Please don’t mistake today’s mopey mood for entitlement; I’m just missing sunshine and a functional circadian rhythm. I am home, with my kid, happily doing mom stuff, finally writing again because these press trips actually involve very little writing. Instead, it’s hauling your laptop from location to location, activity to activity, with the hope that you might have a spare 15 minutes to write anything down. It’s all exhilarating and tiring, as most cool things are. Today is simply a hangover after nearly three solid weeks of travel involving two trans-Pacific flights (more on Macau soon). I began this Monday by waking up at 1 a.m. because I was so hungry, I microwaved a few chicken nuggets. I’ll likely spend the day in my baggy flamingo pants writing and drinking tea. I sipped home-brewed coffee that admittedly tasted disappointing after days of being spoiled by the Melbourne flat white scene.
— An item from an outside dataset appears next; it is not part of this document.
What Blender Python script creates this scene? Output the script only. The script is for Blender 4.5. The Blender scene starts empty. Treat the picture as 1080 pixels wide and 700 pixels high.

Hiking four or five miles along the Southern Ocean last week already feels like it happened to someone else, which is why we take selfies and drain our smartphone batteries snapping photos. We need reminders that we are many people doing many different things all at once. Mother and traveler. Wife and writer. Tourist and homebody. Australia surprised me. I want to go back, despite that ridiculously long flight. The continent I told my daughter was too far to visit got under my skin. I like that the red dirt from the Northern Territories stained my sneakers. I spin the globe that sits on my kid’s bedroom desk, the classic one found in most elementary school classrooms with countries the color of Easter eggs. Australia is flamingo-pink on this globe, impossible to miss, and I think “When?”